Nous avons besoin que des points de vue très différents viennent irriguer la décision.” ISABELLE FERRERAS
La chercheuse rappelle par ailleurs que démocratie et hiérarchie fonctionnelle sont parfaitement compatibles. “Avoir son mot à dire sur les grandes décisions ne signifie pas demander à tout le monde de se positionner tout le temps sur tous les sujets, avec des assemblées générales libres toute la journée, dit Isabelle Ferreras. Mais il est évident qu’une entreprise démocratique ne sera plus gouvernée d’une manière aussi pyramidale. La culture démocratique a des effets de consentement, d’engagement, de participation, de justification.” Le Soup Group a ainsi développé une technologie de vote en ligne qui permet de soumettre une série de grandes questions au vote de l’ensemble des salariés.
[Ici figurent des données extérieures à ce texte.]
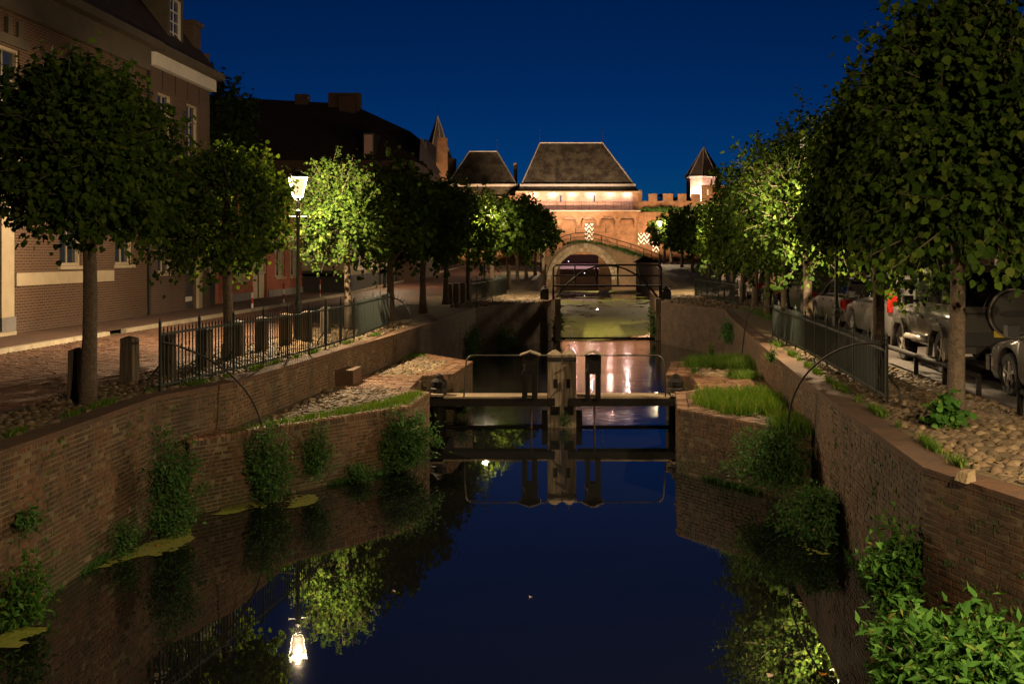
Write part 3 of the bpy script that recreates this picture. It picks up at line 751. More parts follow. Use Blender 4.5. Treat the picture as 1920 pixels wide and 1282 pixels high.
# ------------------------------------------------------------------ lock gate leaves
YG, XM = 25.0, -0.39
def gate_leaf(s, label, heel, hut, rail_end):
    """s=-1 leaf on the house side, +1 leaf on the car side; x positions are absolute"""
    root = empty('lock_gate', (heel, YG, 0), 0, label, 'lock gate')
    def L(mb, name, mat, par=root, **k):
        mb.v = [(x - heel, y - YG, z) for x, y, z in mb.v]
        return mb.build(name, mat, par, **k)
    x0, x1 = sorted((XM + s * 0.008, XM + s * 0.33))
    mb = MB().prism([(x0, YG - .17), (x1, YG - .17), (x1, YG + .17), (x0, YG + .17)], -1.0, 1.66)
    post = L(mb, 'mitre_post', M['wood_grey'])
    xc = (x0 + x1) / 2
    L(MB().lathe([(0.245, 1.66), (0.245, 1.70), (0.05, 1.80), (0.02, 1.81)], 4, (xc, YG, 0), math.pi / 4), 'post_cap', M['wood_grey'])
    L(MB().box(x0 - .004, x1 + .004, YG - .176, YG + .176, 1.54, 1.64), 'iron_band', M['iron_black'])
    L(MB().tube([(xc, YG, 1.8), (xc, YG, 1.92)], .012, 6).tube([(xc - .05, YG, 1.91), (xc + .05, YG, 1.91)], .012, 6), 'finial_pin', M['iron_black'])
    L(MB().box(xc - .045 - s * .02, xc + .045 - s * .02, YG - .176, YG - .16, .93, 1.14), 'mortise', M['wood_dark'])
    L(MB().box(*sorted((XM + s * .05, XM + s * .27)), YG - .18, YG - .16, .30, .50), 'mortise', M['wood_dark'])
    L(MB().box(*sorted((XM + s * .332, XM + s * .47)), YG - .12, YG - .02, -.6, .40), 'frame_timber', M['wood_dark'])
    # heel post with iron collar, in the hollow quoin
    L(MB().lathe([(.17, -1), (.17, .95), (.19, .96), (.19, 1.06), (.10, 1.14), (.09, 1.2), (.03, 1.24)], 12, (heel, YG + .05, 0)), 'heel_post', M['wood_dark'], smooth=False)
    L(MB().lathe([(.185, .80), (.205, .82), (.205, .90), (.185, .92)], 14, (heel, YG + .05, 0)), 'iron_collar', M['iron_black'])
    # top plank just at the water, planking below it
    xa, xb = sorted((heel, XM + s * .33))
    for k in range(4):
        L(MB().box(xa, xb, YG - .04 - .002 * k, YG + .04, -.9 + k * .235, -.9 + k * .235 + .225), 'gate_plank', M['wood_dark'])
    # walkway
    ba, bb = sorted((heel + s * .22, XM + s * .16))
    L(MB().box(ba, bb, YG - .33, YG - .20, .53, .70), 'walk_beam', M['wood_dark'])
    L(MB().box(*sorted((heel + s * .1, XM + s * .36)), YG + .20, YG + .32, .55, .70), 'walk_beam', M['wood_dark'])
    for k in range(3):
        wa, wb = sorted((heel - s * .15, XM + s * .35))
        L(MB().box(wa, wb, YG - .30 + k * .21, YG - .30 + k * .21 + .195, .705 + .002 * k, .745 + .002 * k), 'walk_plank', M['wood_plank'])
    L(MB().box(*sorted((heel + s * .25, heel - s * .13)), YG - .34, YG + .30, .752, .80), 'end_board', M['wood_grey'])
    # handrail
    rz = 1.70; pts = [(rail_end, YG - .27, .74), (rail_end - s * .03, YG - .27, 1.3)]
    for t in range(6):
        a = t / 5 * math.pi / 2
        pts.append((rail_end - s * .05 - s * .18 * (1 - math.cos(a)), YG - .27, rz - .18 + .18 * math.sin(a)))
    pts.append((XM + s * .3, YG - .27, rz))
    L(MB().tube(pts, .017, 8), 'hand_rail', M['galv'], smooth=True)
    # paddle gear box on legs with a little pitched roof
    h0, h1 = hut; hc = (h0 + h1) / 2
    L(MB().box(h0 + .02, h1 - .02, YG - .34, YG - .02, 1.27, 1.70), 'gear_box', M['wood_dark'])
    for e, wd in ((h0 + .02, .11), (h1 - .15, .12)):
        L(MB().prism([(e, YG - .36), (e + wd, YG - .36), (e + wd, YG - .05), (e, YG - .05)], .70, 1.275), 'gear_leg', M['wood_dark'])
    rf = MB()
    for sg in (-1, 1):
        rf.obox((hc + sg * .115, YG - .18, 1.745), (.125, 0, -sg * .045), (0, .22, 0), (0.004, 0, .014))
    L(rf, 'box_roof', M['wood_grey'])
    L(MB().box(hc - .16, hc - .10, YG - .40, YG - .342, 1.34, 1.50).tube([(hc - .13, YG - .40, 1.40), (hc - .2, YG - .44, 1.28)], .014, 6), 'crank_handle', M['iron_black'])
    L(MB().tube([(hc + .03, YG - .25, .7), (hc + .03, YG - .25, -.3)], .024, 8), 'paddle_rod', M['rust'])
    return root
gate_leaf(-1, 'timber lock gate leaf nearest the cobbled platform, with handrail and paddle gear box', -3.28, (-1.33, -.93), -2.66)
gate_leaf(1, 'timber lock gate leaf nearest the grass grown platform, with handrail and paddle gear box', 2.28, (.13, .54), 2.02)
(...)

5. Des discussions très animées
C’est l’un des éléments les plus accrocheurs de ce livre: le parti pris de décrire les discussions, les désaccords, les remises en question entre les 11 chercheurs qui ont planché sur la démocratie en entreprise. Cela dynamise le récit et s’avère nettement plus instructif que si nous avions simplement à lire les conclusions. “C’était important d’illustrer l’aventure démocratique, confie Isabelle Ferreras. La démocratie, ce n’est pas le consensus mou, c’est une construction collective en partant de points de vue différents.” Sociologues, économistes, juristes, politologues et historiens, venus de France, de Belgique et des Etats-Unis ont donc croisé leurs regards sur la vie de l’entreprise. Les débats, que l’on sent avoir parfois été animés (mais jamais agressifs) ont été scénarisés par l’autrice Miranda Richmond Mouillot et croqués par le dessinateur David Hackett.
Isabelle Ferreras, Miranda Richmond, Mouillot, Team Endicott, “Hé patron! , Pour une révolution dans l’entreprise”, Seuil, 416 pages, 33 euros.